EXERCISE PROMPT: Go through the material below and report how many lines contain "from". Give only the number.

━━━━

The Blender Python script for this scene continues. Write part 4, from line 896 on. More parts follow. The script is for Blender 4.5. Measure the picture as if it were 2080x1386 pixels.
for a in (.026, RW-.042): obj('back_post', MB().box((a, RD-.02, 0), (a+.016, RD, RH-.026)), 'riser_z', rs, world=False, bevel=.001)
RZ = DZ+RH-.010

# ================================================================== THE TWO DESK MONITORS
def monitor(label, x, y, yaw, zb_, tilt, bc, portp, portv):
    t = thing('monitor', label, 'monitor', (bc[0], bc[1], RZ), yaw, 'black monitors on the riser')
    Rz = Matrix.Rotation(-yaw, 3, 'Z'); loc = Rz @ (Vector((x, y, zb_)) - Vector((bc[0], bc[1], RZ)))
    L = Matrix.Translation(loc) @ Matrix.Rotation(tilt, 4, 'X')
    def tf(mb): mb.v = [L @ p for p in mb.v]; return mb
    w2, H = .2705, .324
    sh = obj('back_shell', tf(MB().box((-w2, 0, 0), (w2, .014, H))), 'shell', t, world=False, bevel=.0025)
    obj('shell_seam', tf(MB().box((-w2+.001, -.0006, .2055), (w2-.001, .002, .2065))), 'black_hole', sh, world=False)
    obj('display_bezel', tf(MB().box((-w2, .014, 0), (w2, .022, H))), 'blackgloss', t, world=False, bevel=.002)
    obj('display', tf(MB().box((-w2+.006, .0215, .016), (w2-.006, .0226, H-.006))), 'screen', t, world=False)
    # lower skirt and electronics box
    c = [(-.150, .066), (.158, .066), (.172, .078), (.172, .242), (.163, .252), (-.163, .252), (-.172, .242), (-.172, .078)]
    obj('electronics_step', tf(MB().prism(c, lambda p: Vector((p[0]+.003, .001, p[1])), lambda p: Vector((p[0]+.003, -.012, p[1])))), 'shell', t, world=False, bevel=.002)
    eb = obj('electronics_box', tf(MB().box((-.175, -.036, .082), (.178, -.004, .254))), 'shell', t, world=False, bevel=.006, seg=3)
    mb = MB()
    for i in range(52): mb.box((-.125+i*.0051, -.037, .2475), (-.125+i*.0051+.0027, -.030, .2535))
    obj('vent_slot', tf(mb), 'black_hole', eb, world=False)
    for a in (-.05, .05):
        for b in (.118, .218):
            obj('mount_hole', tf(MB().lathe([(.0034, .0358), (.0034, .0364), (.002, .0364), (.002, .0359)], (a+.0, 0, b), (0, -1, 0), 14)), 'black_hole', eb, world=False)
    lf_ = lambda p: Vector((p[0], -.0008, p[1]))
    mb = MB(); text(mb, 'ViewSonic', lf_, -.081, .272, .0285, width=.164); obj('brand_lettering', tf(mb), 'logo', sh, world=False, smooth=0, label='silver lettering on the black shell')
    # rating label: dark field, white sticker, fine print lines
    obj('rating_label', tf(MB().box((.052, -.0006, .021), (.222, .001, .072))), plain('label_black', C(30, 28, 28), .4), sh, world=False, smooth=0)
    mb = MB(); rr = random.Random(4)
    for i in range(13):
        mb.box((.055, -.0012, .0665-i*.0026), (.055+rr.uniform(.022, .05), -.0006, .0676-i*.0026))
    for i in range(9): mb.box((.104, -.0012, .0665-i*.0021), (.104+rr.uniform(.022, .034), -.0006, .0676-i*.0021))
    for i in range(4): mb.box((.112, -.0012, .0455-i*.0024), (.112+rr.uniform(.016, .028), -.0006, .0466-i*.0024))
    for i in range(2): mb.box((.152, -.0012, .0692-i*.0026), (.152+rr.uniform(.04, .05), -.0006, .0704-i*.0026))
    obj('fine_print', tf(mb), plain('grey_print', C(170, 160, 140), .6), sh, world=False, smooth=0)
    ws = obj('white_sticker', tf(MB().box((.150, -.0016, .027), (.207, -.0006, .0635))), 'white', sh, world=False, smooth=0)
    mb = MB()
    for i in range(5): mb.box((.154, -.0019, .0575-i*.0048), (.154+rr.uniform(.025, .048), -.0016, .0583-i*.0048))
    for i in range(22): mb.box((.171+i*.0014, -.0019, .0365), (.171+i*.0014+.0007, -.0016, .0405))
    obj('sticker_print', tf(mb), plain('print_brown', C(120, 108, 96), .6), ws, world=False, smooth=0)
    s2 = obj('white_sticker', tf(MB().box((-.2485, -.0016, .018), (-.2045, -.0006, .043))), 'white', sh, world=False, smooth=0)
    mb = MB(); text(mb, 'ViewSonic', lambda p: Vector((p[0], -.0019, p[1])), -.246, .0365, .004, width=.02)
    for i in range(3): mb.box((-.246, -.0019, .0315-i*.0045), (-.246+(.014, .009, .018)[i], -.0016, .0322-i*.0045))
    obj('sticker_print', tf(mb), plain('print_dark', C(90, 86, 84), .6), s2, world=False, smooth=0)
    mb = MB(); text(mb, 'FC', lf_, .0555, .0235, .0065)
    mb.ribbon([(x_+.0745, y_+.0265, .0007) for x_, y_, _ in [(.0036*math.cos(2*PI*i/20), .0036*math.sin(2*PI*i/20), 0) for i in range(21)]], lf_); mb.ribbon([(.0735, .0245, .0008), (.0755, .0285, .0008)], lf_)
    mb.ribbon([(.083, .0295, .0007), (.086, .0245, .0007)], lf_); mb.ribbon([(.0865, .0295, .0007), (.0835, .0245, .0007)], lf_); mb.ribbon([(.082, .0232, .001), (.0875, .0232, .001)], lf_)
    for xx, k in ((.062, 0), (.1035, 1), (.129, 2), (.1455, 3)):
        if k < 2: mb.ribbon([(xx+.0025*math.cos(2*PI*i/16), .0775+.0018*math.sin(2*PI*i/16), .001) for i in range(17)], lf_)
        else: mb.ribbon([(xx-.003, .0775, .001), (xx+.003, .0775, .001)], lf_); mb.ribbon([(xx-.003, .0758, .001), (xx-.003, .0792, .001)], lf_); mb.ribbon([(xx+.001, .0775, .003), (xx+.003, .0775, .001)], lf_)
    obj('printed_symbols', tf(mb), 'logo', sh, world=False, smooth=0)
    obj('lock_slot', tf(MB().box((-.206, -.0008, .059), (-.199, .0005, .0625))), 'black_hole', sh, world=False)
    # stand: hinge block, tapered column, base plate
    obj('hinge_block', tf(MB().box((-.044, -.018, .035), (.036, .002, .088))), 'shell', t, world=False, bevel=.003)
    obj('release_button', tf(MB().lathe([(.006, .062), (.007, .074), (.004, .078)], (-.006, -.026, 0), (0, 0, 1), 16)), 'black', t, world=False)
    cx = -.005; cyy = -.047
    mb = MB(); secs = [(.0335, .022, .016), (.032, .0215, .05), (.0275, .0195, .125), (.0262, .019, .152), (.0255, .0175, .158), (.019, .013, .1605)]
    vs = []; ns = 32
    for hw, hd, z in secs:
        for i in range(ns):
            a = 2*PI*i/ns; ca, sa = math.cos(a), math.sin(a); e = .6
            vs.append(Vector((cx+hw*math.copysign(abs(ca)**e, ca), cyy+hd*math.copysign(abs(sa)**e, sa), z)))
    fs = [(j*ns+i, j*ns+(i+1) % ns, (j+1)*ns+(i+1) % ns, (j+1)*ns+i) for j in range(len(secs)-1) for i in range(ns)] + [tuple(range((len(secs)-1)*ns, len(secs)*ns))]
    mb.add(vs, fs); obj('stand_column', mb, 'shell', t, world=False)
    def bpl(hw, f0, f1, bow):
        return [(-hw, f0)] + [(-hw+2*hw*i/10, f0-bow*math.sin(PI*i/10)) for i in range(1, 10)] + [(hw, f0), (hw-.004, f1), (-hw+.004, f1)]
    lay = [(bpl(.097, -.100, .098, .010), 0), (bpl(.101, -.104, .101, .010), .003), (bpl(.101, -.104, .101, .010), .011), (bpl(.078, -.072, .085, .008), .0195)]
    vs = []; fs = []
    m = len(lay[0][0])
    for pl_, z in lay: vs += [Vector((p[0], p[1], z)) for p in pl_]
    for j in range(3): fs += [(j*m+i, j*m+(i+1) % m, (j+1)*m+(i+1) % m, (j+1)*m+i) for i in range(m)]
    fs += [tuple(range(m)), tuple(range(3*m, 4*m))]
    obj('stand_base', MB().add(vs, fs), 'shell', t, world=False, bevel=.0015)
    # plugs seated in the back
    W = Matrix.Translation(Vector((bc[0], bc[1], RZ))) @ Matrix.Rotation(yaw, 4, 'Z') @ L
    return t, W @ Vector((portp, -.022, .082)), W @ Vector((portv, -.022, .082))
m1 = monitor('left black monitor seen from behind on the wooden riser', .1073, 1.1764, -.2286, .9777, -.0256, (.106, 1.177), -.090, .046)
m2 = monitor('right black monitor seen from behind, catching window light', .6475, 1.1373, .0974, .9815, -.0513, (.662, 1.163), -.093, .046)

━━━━

WRITTEN ANSWER: 3